In Hungary Rákosi longed to be rid of his rival, Minister of Internal Affairs László Rajk, who had graduated from a Nazi concentration camp, not from the Comintern. It took years for Rákosi to persuade his Soviet masters, who doubted his sanity, to help but in May 1949 they arrested Živko Boarov, an attaché at the Yugoslav embassy in Budapest, and an American journalist, Noel Field, who traveled between Budapest and Prague collecting material for his articles and had in 1943 refused to collaborate with the NKVD. Field’s and Boarov’s interrogators in Budapest forced them to implicate Rajk as an American and Yugoslav agent but used such terrible tortures that the confessions they extracted were too wild even for a Soviet-style trial. Rákosi, like Stalin, wanted Rajk charged with trying to assassinate him and asked Andrei Vyshinsky and Stalin for a Yugoslav prisoner as an additional witness.32 Soviet advisers reined back the Hungarian torturers and Rajk admitted to being a fascist for twenty years and a Yugoslav agent for ten. Abakumov wrote the indictment for Rákosi; Rákosi and Stalin then hammered out a draft for TASS. On September 22, 1949, Stalin wrote to Rákosi: “I consider that L. Rajk must be executed since any other sentence won’t make sense to the people.” Rajk and two others were hanged; over a hundred others imprisoned.
Rákosi’s fertile imagination concocted for Stalin a list of over 500 communists of all nationalities from Austrian to Australian but mostly Czechs and Slovaks to be repressed. Rákosi asked the Poles to try Gomułka. He asked the Czech leader, Gottwald, to arrest all Czech communists who had lived in the West. Polish and Czechoslovak secret policemen collected Rákosi’s dossiers from Budapest. The Poles merely dismissed Gomułka; the Czechoslovaks asked Moscow to send them the advisers who had worked so well in Bulgaria.
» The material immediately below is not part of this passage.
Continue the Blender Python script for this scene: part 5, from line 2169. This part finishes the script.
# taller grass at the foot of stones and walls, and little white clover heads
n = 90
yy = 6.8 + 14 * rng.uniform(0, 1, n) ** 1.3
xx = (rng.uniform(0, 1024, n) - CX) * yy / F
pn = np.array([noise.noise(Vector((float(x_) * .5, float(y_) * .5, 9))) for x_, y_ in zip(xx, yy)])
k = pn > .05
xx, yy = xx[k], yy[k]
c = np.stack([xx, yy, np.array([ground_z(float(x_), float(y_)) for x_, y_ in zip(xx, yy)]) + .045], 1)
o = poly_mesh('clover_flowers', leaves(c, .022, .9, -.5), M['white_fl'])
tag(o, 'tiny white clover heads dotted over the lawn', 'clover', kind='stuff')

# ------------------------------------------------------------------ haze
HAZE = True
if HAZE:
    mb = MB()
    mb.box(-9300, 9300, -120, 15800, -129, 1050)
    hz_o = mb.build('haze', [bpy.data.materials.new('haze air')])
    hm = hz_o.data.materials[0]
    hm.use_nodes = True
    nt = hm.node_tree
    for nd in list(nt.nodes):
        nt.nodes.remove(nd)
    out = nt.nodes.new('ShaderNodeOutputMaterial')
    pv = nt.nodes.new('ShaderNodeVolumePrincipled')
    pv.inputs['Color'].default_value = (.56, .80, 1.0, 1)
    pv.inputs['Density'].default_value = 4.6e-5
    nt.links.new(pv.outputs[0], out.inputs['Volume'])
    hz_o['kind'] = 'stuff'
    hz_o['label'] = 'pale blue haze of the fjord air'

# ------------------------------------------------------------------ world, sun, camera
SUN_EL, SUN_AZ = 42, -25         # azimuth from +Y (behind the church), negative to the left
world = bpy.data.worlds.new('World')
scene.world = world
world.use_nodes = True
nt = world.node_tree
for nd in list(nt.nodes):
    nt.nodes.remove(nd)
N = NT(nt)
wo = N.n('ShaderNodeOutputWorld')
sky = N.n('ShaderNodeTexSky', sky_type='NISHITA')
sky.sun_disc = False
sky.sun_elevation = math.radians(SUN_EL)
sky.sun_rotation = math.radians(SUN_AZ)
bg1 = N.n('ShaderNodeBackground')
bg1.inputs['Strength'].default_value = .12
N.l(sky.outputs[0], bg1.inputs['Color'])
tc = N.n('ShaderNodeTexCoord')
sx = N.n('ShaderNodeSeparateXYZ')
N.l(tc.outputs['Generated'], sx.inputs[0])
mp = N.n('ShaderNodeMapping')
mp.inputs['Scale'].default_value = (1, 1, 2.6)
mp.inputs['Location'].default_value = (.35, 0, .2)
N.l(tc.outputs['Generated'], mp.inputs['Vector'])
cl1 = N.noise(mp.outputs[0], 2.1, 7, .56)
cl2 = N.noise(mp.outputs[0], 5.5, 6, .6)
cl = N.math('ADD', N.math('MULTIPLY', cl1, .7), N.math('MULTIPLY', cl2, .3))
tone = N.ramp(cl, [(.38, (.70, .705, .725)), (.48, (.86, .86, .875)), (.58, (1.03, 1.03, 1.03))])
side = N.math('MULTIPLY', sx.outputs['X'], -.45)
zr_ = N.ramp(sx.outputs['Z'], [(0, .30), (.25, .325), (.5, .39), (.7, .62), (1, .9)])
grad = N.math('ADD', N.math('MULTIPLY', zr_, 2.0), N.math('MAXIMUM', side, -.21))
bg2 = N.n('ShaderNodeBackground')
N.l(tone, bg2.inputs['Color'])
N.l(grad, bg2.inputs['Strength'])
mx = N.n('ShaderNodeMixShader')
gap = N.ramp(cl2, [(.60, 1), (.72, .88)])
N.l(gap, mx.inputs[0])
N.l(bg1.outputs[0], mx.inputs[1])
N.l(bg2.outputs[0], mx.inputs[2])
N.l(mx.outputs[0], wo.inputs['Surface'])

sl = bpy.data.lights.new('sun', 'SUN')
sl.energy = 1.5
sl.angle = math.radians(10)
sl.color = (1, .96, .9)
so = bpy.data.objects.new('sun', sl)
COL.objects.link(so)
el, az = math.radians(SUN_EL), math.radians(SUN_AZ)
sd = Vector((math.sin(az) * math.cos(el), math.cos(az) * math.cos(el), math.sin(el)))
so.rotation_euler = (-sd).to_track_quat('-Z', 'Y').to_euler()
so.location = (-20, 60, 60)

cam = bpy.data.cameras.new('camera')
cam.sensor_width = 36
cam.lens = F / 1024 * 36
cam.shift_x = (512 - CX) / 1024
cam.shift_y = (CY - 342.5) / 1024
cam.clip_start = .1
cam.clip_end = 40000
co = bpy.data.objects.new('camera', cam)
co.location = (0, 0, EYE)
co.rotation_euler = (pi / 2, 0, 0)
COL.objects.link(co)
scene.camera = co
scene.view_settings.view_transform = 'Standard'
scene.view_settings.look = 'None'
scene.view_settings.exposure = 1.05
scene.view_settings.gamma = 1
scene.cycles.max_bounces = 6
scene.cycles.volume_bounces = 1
Klement Gottwald was no more anxious than Bierut to arrest his ministers but was more cowardly; the Soviet MGB men had to find a Czech equivalent to Rajk. Preliminary arrests under Abakumov’s instructions soon brought the necessary “evidence.” Gottwald was happily imprisoning and murdering social democrats, but extending the purge to “cosmopolitan” communists created in Prague from 1949 to 1952 an atmosphere grimmer than anywhere else in eastern Europe. By February 1951, sixty Czech and Slovak communists were in prison. Gottwald knew that if he showed mercy or courage he too would fall victim to Rákosi and Stalin so laid down the lives of his friends to save his own. Rákosi and Enver Hoxha then began new purges; Rákosi’s own deputy János Kádár was jailed.